In SSA, given the strong accretion in FX reserves over 2018 (+11% YoY) due to higher oil price, we believe the Central Bank of Nigeria would avail its traditional ammunition to keep FX stable over the year despite a lower current account surplus and FX inflows. However, we believe the distorted interplay of demand and supply at the IEW13 and the increased demand at same following the cessation of the interbank window market (reflecting convergence of the NAFEX14 rate) at the end of 2018 would drive short term volatility in rates and an eventual slight depreciation in the naira.

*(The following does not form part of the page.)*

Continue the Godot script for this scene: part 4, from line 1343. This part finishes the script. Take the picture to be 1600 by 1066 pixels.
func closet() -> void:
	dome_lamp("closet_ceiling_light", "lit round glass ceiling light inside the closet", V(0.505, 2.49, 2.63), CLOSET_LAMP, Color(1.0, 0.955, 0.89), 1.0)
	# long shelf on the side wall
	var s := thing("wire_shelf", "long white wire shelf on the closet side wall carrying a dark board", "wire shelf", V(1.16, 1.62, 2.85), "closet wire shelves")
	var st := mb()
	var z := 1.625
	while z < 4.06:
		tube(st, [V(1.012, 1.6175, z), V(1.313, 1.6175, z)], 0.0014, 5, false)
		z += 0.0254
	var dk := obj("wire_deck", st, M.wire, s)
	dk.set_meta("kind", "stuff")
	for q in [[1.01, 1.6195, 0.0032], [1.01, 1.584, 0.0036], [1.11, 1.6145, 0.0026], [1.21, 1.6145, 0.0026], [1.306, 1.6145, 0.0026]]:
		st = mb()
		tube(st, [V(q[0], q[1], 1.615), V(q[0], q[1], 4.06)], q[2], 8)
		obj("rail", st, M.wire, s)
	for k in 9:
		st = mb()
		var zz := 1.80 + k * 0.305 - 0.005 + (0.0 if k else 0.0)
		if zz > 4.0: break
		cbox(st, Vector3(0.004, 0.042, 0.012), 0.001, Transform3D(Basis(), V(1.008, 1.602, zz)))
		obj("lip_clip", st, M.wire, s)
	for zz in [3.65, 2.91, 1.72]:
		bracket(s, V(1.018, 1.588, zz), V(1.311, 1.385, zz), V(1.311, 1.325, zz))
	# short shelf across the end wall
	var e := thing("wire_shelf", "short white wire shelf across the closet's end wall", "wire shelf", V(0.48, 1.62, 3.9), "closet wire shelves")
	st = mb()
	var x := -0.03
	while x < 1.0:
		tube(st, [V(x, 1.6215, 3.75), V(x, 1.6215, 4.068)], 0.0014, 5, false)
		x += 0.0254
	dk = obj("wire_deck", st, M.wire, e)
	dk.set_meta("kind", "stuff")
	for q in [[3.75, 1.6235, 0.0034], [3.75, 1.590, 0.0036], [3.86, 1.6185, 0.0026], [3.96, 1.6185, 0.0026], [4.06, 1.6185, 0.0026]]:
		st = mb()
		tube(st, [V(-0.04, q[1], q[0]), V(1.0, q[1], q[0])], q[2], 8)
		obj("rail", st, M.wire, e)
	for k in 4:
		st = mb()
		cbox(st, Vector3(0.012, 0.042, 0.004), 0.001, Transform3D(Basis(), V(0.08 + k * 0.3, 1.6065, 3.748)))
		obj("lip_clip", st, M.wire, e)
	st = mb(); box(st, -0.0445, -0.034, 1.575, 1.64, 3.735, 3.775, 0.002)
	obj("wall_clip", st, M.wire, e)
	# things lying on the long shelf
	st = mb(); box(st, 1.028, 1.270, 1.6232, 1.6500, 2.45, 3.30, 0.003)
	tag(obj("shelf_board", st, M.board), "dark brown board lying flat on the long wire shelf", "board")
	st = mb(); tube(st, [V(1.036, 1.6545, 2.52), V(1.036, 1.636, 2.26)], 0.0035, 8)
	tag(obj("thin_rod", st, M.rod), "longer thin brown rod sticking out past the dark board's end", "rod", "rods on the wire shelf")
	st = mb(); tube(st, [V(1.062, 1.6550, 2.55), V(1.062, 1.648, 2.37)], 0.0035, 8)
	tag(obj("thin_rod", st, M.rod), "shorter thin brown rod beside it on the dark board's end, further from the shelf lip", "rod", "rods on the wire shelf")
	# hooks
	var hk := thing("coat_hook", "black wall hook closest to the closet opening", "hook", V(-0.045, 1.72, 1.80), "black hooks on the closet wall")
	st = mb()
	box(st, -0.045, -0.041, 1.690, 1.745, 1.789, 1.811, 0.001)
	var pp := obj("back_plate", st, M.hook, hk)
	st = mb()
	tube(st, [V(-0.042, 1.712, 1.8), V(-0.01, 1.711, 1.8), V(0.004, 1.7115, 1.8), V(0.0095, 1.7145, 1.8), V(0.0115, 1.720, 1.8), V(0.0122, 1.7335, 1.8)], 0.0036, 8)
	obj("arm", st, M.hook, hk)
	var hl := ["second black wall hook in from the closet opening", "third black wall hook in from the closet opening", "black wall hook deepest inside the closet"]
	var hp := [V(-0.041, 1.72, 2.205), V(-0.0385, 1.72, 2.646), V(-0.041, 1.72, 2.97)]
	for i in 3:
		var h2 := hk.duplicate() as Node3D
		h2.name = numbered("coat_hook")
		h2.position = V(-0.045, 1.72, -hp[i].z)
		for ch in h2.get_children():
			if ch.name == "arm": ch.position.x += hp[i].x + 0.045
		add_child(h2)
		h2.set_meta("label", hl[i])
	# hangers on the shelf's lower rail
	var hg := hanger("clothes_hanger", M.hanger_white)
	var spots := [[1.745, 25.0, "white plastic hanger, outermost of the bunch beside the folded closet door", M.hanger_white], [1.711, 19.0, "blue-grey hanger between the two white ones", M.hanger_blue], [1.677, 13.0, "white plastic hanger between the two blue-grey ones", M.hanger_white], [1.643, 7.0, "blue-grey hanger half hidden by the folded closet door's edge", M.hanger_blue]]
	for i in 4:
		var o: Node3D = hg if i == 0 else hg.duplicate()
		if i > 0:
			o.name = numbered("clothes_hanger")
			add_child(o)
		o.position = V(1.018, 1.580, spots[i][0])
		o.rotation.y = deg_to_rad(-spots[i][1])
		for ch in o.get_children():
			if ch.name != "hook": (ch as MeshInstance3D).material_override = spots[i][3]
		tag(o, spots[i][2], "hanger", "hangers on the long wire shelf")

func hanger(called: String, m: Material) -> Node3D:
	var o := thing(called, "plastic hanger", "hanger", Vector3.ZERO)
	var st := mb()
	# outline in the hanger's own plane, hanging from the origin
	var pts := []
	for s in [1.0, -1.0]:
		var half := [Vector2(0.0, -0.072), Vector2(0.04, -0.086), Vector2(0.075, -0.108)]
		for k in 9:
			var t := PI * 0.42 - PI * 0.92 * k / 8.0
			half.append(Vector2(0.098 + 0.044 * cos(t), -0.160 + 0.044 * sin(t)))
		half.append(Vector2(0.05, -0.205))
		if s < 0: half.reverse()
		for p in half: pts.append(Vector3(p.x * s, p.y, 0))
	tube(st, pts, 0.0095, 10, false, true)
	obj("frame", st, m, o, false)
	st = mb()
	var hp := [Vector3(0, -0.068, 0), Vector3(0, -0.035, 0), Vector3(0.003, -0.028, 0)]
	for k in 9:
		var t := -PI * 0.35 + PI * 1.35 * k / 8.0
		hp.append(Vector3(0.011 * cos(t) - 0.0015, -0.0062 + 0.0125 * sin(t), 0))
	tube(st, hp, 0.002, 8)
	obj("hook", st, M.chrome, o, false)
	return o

For South Africa, the case is quite divergent for the Rand. Uncertainties ranging from the US-Sino trade war to election concerns ahead of the general elections in May 2019 will prove to be major factors to deal with. On balance, we expect the depreciation in the rand to persist into 2019.
Over in MENA, lower oil price over the year is
expected to impact Saudi Arabia current’s account balance negatively. However,
we believe the country will continue to defend the Riyal as it has always done.
Furthermore, despite the murder of Khashoggi, investor sentiments towards the
country’s risk appetite has been firm. In fact, the country recently
raised $7.5 billion of international bonds this week, with subscription level
reach almost 4x. Hence, we anticipate seeing resilience in the Riyal.